Usted recibe información aparentemente contradictoria casi cada día respecto al país. Por un lado, la esperanzadora llegada a la Secretaria General de Planificación de un cuadro técnico y con criterio político, conocedor del ecosistema corrupto en cada distrito, dispuesto a reencausar el sentido democratizador y descentralizador de los Consejos de Desarrollo para priorizar la inversión de fondos públicos en los departamentos.
Luego, usted ve al ministro de Gobernación mostrarse amigable con la responsable de garantizar la impunidad para los corruptos y la persecución para quienes se atrevan a combatirla. El abrazo a quien impide al partido oficial tener una bancada parlamentaria y a sus diputados ejercer plenamente sus funciones.
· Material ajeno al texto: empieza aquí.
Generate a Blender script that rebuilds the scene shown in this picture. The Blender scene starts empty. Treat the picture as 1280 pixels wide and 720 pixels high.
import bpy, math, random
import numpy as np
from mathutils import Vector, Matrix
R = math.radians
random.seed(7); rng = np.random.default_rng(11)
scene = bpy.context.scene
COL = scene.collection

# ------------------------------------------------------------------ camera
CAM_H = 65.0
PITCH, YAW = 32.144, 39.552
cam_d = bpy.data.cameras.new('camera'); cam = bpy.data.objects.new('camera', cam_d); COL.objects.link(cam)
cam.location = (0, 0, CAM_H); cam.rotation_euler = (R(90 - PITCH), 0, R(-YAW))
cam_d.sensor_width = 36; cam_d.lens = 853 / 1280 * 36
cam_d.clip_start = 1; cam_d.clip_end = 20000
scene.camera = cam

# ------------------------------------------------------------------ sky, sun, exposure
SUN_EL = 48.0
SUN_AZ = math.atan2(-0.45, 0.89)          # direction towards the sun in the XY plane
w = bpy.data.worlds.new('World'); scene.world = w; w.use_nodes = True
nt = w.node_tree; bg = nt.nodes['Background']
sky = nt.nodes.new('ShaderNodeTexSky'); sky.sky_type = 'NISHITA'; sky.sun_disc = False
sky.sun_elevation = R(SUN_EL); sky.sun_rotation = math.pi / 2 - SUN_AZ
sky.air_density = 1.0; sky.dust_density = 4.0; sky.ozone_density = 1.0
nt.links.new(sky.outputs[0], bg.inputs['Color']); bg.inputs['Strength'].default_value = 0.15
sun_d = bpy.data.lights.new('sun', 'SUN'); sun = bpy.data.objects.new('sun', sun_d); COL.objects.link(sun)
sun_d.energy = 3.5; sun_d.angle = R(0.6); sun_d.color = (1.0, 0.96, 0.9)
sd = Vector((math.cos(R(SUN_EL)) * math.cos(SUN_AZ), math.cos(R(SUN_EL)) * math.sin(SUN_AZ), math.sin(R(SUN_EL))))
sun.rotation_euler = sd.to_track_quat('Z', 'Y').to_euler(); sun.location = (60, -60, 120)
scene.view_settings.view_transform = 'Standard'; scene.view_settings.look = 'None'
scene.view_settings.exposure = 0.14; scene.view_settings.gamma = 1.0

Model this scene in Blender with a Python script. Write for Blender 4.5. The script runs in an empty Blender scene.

Usted ve, en ese acuerdo entre el gobierno y las organizaciones campesinas, una señal del deseo de priorizar el tema agrario no solo desde las grandes plantaciones orientadas a la exportación, sino desde la economía familiar que chapalea den el afán de la sobrevivencia.
Luego ve al gobierno someterse mansamente a la obligación de mantener el reconocimiento a Taiwán pese a que ese país pagó un cabildeo en Washington solo útil para los más corruptos.
El anuncio del remozamiento de 4 mil escuelas en 30 días parece modesto, si se toma en cuenta que se invertirá apenas Q75 mil en cada edificio, pero marca un rumbo distinto al de las administraciones anteriores que abandonaron la idea de una dignidad mínima para el sistema educativo. Y que el ministro de Energía, sin grandes aspavientos, se muestre dispuesto a cumplir con su papel regulador frente a quienes explotan recursos naturales del Estado, es mucho más de lo que hasta hoy hemos tenido.
Pero hay tantas contradicciones aparentes, tantas insuficiencias notorias, y tantos vacíos en el discurso (más bien, no hay discurso), que genera incertidumbre.
Lo que usted no ve es una explicación que le permita entender el rumbo que el país lleva. Comprender si detrás de las acciones de cada ministerio y cada dependencia, por significativas o apenas simbólicas que sean, hay un hilo de coherencia. Y sobre todo, el alcance real de aquello que en su conjunto la administración se propone.
¿A qué aspira el gobierno de Bernardo Arévalo? ¿A recuperar en la medida de sus magras fuerzas las instituciones que sus adversarios políticos le permitan ocupar? ¿Avanzar hasta donde el Ministerio Público de Consuelo Porras y la Corte de Constitucionalidad, convertidas en sus severos y efectivos opositores, le autoricen caminar? ¿O prepara la posibilidad de ofrecerle al país un cambio de fondo y no apenas de formas en la construcción de una verdadera democracia?
¿La lucha se dio solo por llegar a ocupar las posiciones de poder? ¿O se dio para transformar algo? ¿Qué?
¿Hay un plan para impedir que sean Alejandro Sinibaldi, Manuel Baldizón y el empresariado conservador otra vez quienes designen a los magistrados a la Corte Suprema? ¿Hay opción real de recuperar la Corte de Constitucionalidad a favor de la democracia? ¿Tiene capacidad el gobierno de impedirle a los aliados de la impunidad determinar otra vez la nómina de candidatos a Fiscal General para forzarlo a elegir solo entre los suyos?
Es difícil a estar alturas establecer de qué se cree capaz el gobierno.
Pero aterra pensar que se vea a sí mismo apenas como un gobierno semejante al de Óscar Berger después de las tropelías de la administración del Frente Republicano Guatemalteco.
En lugar de erigirse en un gobierno de transición hacia un mejor manejo de la cosa pública, lo cual pasa inevitablemente por cerrarle el camino a la corrupción terminó siendo uno de transición hacia un gobernante tipo Otto Pérez Molina que generalizó el robo de fondos públicos a gran escala.